I've asked them how they got into shooting sports, and a lot times, they tell me some pretty scary stories of real-life encounters with bigots. Some have also encountered armed right-wing protestors outside of a bar that held a late evening drag event.

So at least among the people I've met out in the real world, it was fairly common to be motivated by specific real-life events. The numbers might be different for gun owners who don't go to the range regularly.


The whole topic reminds me of Deviant Ollam's talk "Lawyer. Passport. Locksmith. Gun." (https://www.youtube.com/watch?v=6ihrGNGesfI) He spends a fair amount of time talking about getting his queer and trans friends interested in guns. I suspect this has been the trend for a few years, at least.

He includes a quote that is rather salient: "If you do not have the means of violence, you aren't peaceful; you're harmless."


Why would you explicitly assume something that confirms your bias? Why not just say that you suspect a trend?

Individual anecdote, but I bought a pistol for defense in the US because of the (two way) threats I constantly read and hear in my real life, and I do not consume any social media. No Twitter, no Facebook. I don't read news outside HN, my local paper, and the occasional CS Monitor story. I rarely sit around scrolling TikTok/YouTube/etc on my phone, and when I do, it thankfully just shows me engineering/trades stuff (BigClive type stuff, plumbers, etc). Admittedly, I have visited 4chan occasionally since it was established.
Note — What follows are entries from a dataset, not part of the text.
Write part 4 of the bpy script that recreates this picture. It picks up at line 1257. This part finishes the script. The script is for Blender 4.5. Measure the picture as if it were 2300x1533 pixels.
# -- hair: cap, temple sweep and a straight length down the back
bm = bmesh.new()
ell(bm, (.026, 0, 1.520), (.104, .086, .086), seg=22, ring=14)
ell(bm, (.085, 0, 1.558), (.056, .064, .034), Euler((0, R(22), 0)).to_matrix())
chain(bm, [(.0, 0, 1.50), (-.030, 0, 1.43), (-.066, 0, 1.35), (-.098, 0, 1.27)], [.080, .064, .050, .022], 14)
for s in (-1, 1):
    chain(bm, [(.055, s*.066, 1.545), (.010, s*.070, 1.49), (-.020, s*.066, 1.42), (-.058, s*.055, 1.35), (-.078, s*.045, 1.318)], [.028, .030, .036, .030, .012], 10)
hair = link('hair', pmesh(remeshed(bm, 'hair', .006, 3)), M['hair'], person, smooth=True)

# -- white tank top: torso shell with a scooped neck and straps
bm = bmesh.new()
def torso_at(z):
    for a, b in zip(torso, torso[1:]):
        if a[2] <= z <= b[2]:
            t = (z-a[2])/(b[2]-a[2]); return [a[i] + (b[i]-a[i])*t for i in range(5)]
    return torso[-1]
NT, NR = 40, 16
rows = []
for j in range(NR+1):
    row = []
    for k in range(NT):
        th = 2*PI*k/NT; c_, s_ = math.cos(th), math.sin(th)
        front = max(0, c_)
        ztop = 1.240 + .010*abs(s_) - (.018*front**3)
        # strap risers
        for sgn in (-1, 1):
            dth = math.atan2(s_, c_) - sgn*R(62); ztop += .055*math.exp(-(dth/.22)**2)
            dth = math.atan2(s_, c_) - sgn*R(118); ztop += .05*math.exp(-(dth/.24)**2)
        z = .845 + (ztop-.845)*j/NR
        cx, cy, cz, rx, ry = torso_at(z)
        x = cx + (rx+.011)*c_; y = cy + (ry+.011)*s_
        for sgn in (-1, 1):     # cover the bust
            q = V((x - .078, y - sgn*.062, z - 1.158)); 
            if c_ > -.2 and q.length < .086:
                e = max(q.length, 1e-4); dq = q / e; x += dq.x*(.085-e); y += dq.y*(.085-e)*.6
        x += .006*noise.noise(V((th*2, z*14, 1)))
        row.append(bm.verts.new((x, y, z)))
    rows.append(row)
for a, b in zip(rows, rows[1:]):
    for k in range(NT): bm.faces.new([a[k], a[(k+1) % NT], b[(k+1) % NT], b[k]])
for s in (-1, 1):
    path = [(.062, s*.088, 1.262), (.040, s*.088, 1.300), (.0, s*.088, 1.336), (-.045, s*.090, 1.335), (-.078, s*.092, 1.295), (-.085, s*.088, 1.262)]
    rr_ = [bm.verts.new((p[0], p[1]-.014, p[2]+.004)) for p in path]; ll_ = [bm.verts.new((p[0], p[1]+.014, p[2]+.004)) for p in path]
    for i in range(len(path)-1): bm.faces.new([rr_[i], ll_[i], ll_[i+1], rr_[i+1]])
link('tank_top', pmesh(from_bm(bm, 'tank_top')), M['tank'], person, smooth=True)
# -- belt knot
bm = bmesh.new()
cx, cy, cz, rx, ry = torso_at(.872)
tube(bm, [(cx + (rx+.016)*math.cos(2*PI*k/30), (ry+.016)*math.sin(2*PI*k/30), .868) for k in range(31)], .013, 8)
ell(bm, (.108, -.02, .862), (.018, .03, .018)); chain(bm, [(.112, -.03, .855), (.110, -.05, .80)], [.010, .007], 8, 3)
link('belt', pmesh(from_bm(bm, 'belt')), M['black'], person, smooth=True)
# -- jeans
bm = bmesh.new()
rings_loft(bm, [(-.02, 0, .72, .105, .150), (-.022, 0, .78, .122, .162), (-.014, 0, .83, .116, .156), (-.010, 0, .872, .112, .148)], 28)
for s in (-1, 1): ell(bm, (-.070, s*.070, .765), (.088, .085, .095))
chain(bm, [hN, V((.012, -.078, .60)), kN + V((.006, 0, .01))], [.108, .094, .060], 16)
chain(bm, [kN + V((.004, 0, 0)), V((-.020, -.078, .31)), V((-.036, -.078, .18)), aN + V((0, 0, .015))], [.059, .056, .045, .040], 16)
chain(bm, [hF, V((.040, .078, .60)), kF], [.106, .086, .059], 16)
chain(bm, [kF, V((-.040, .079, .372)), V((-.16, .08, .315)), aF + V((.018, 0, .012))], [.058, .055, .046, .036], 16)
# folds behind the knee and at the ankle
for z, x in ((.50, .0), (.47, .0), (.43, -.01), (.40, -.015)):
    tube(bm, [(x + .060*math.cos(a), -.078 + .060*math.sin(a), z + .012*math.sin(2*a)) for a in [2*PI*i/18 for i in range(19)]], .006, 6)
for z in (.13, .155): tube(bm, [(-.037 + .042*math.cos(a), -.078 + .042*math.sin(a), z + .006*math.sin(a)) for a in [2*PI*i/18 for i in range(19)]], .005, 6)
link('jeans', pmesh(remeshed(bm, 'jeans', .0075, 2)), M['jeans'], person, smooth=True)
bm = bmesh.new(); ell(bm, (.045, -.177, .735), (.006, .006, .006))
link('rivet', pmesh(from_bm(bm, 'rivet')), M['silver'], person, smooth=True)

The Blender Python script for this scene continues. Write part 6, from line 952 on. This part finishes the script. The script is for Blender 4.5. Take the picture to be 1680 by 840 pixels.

My opinion is: It's fallacious to imply that the hatred and violence of Americans against Americans is negligible, and could only be considered a real problem through the lens of dishonest media. Yes, consuming garbage media will amplify that fear, but the fear is absolutely, obviously based on real, actual attitudes and words in the US.


In my social circle (mostly Asian tech employees in the PNW) there were many first-time gun purchases immediately after the social unrest in 2020. Hysterical social media posts about "the riots are going to come to the suburbs" factored into it. The fears ended up being completely overblown.

Now there are different groups of people who are predicting violence and feeling the need to do something about it. Too early to tell whether the fears are overblown this time around as well.

In any case, I hope all first-time gun owners properly train with them and secure their guns at home. I wouldn't be surprised if the main outcome of both of these clusters of gun buying is not actual defense against the feared threats, but that guns get stolen and used for crimes.


The rooftop Koreans were awesome. Modern day cowboys.


Didn't they end up only killing other Koreans?


Unlikely (almost all the "rooftop koreans" had national service training in Korea) and unreported (that I could find)

  In the end, Chang said not a single person was shot and killed by the Korean shop owners — just warning shots to chase away potential looters and arsonists.
~ https://www.huffpost.com/entry/roof-koreans-meme-know-real-s...

Also, wikipedia: https://en.wikipedia.org/wiki/Rooftop_Koreans


>because of the (two way) threats I constantly hear and read, and I do not consume any social media

Where do you hear the threats then? In real life? Are they quoted in the local news you read?

(Sight nitpick - HN is social media)


I bet they drink a lot of fluoridated water, too.